Ex-U.S. General Casts Doubt Over Size of Putin's Newly Mobilized Army

Former U.S. Army Lieutenant General Ben Hodges said Monday that he is "skeptical" over the size of Russian President Vladimir Putin's newly mobilized infantry.

In September, Putin demanded a partial mobilization to bolster his troops by 300,000 after Ukraine launched a strong counteroffensive attack in response to the Kremlin's "special military operation." Since then, progress has been limited on both sides during the harsh winter months. As the weather warms and Ukraine readies to receive various equipment from NATO allies such as Abrams tanks from the United States and Leopard tanks from Germany, Russia is also preparing for more fighting. Ukrainian officials have grown increasingly worried that Russia will launch a second mobilization, adding up to 500,000 new soldiers to the front lines.

In a video interview with the Kyiv Post, Hodges said he doubts that Putin's newly mobilized soldiers will reach the 500,000 number.

"No doubt Russia is out looking for new bodies to replace the tens of thousands that have already been killed the last few months," Hodges said. "I would be quite surprised if they were able to get even half of 500,000."

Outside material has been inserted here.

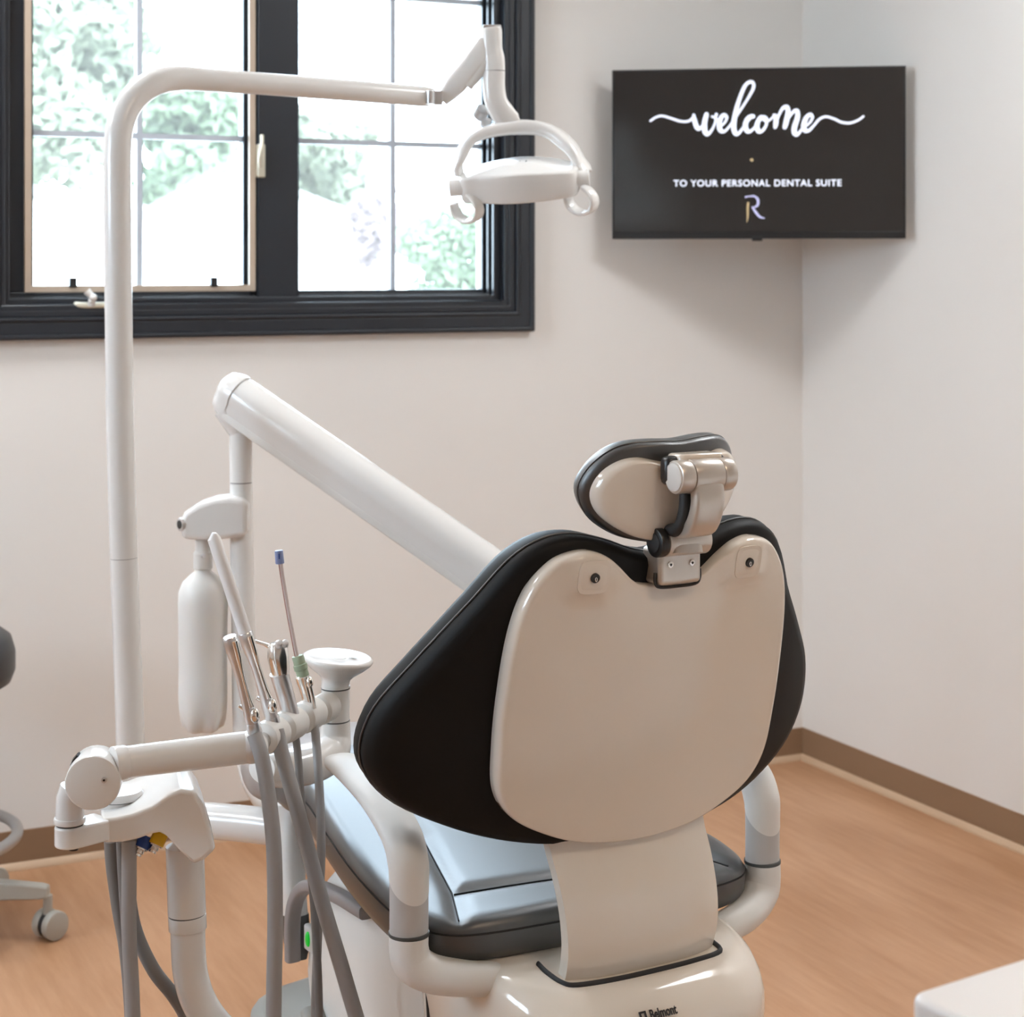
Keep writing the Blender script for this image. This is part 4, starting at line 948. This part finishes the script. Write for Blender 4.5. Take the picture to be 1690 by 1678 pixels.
for k in range(5):
    a = a0+2*pi*k/5; dr = V((cos(a), sin(a), 0)); pv = V((-sin(a), cos(a), 0))
    lgm = MB().loft([[S0+dr*x+pv*(wd*sx)+UP*(z0 if sz < 0 else z1) for sx, sz in ((-1,-1),(1,-1),(.8,1),(-.8,1))] for x, wd, z0, z1 in ((.03,.026,.085,.135),(.15,.022,.088,.130),(.285,.018,.090,.118),(.300,.016,.092,.114))])
    build('leg', lgm, M_stoolp, st, bevel=.004)
    c = S0+dr*.298
    cs_ = build('caster', MB().cyl(c+UP*.052, c+UP*.095, .010, n=14), M_stoolp, st)
    wa = (R*.80-F*.6).normalized(); cc = c+F*.004+V((0,0,.0315))
    cc = cc+R*.004
    build('wheel', MB().cyl(cc-wa*.026, cc-wa*.006, .031, n=32, bev=.004).cyl(cc+wa*.006, cc+wa*.026, .031, n=32, bev=.004), M_stoolp, cs_)
    build('wheel_hood', MB().cyl(cc-wa*.0275+UP*.0015, cc+wa*.0275+UP*.0015, .0325, n=32, bev=.004) if False else MB().cyl(cc-wa*.010, cc+wa*.010, .028, n=24), M_rubber, cs_)

# ---------------------------------------------------------------- counter corner at the lower right
ct = 0.90
def onz(px, py, z): 
    D = (EYE-z)*FPX/(py-HZ); return P(px, py, D)
k0 = onz(1509, 1640, ct); e1 = (onz(1690, 1583, ct)-k0).normalized(); e2 = V((e1.y, -e1.x, 0))
cn = thing('counter_cabinet', 'white worktop corner of a cabinet at the lower right edge', 'cabinet', k0+e1*.5+e2*.3-V((0,0,ct)))
def rr(a, b, z, rad=.014):
    pts = []
    for sx, sy, a0_ in ((a[0], a[1], 180), (b[0], a[1], 270), (b[0], b[1], 0), (a[0], b[1], 90)):
        for k in range(7):
            g = radians(a0_+15*k); cx_ = a[0]+rad if sx == a[0] else b[0]-rad; cy_ = a[1]+rad if sy == a[1] else b[1]-rad
            p = k0+e1*(cx_+cos(g)*rad)+e2*(cy_+sin(g)*rad); pts.append(V((p.x, p.y, z)))
    return pts
build('worktop', MB().prism(rr((-.004,-.004), (1.4,.62), ct), (0,0,-.035)), M_counter, cn, bevel=.006, seg=4)
build('carcass', MB().prism(rr((.018,.018), (1.38,.60), ct-.034, .004), (0,0,-(ct-.134))), M_cab, cn)
build('plinth', MB().prism(rr((.06,.06), (1.34,.56), .10, .004), (0,0,-.10)), M_dgrey, cn)
for i, x in enumerate((.02, .475, .93)):
    d = build('door', MB().prism([k0+e1*xx+e2*.014+UP*(zz-ct) for xx, zz in ((x,.12),(x+.45,.12),(x+.45,.86),(x,.86))], e2*-.016), M_cab, cn, bevel=.002)
    q = k0+e1*(x+.06)-e2*.02; build('handle', MB().sweep([V((q.x,q.y,.62)), V((q.x,q.y,.76))], .005, n=10), M_steel, d)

Russian President Vladimir Putin
Russian President Vladimir Putin is seen. The Russian leader launched a partial mobilization in September, making Ukrainian officials fear that he will soon launch another. Former U.S. Army Lieutenant General Ben Hodges said Monday that he was "skeptical" over the size of Putin's newly mobilized infantry. Getty

Hodges added that more bodies doesn't guarantee a stronger infantry. He explained that even if Russia was able to equip its new soldiers and have the resources to feed and accommodate them, training is a different story.

"Large number of troops does not necessarily equal capability for invasion," he said.

However, Hodges said he expects Russia is reporting such high numbers to cause worry about a large offensive in Ukraine from the north. He said the numbers could be inflated as part of a strategy to distract Ukraine to divert its resources to prepare for a newly bolstered offensive as the war nears its one-year anniversary later this month.

In his interview with the newspaper, Hodges also voiced support for the U.S. sending F-16 fighter jets to Ukraine to aid in the war against Russia. However, President Joe Biden said that he won't be sending the highly-coveted jets to the war-torn country.

Hodges said Russia's only advantage in the war is its "mass number" of infantry and artillery systems. With access to F-16s, Ukrainian troops could decimate Russian infrastructure, transportation, ammunition and headquarters, effectively negating the effect of the new troops. F-16s could be used to ensure ammunition never reaches the artillery systems or the troops.

"If you can negate those things, it doesn't matter how many troops that the Russians may mobilize or put out there if the ammunition can't get to them," Hodges said.

Newsweek reached out to the White House for comment.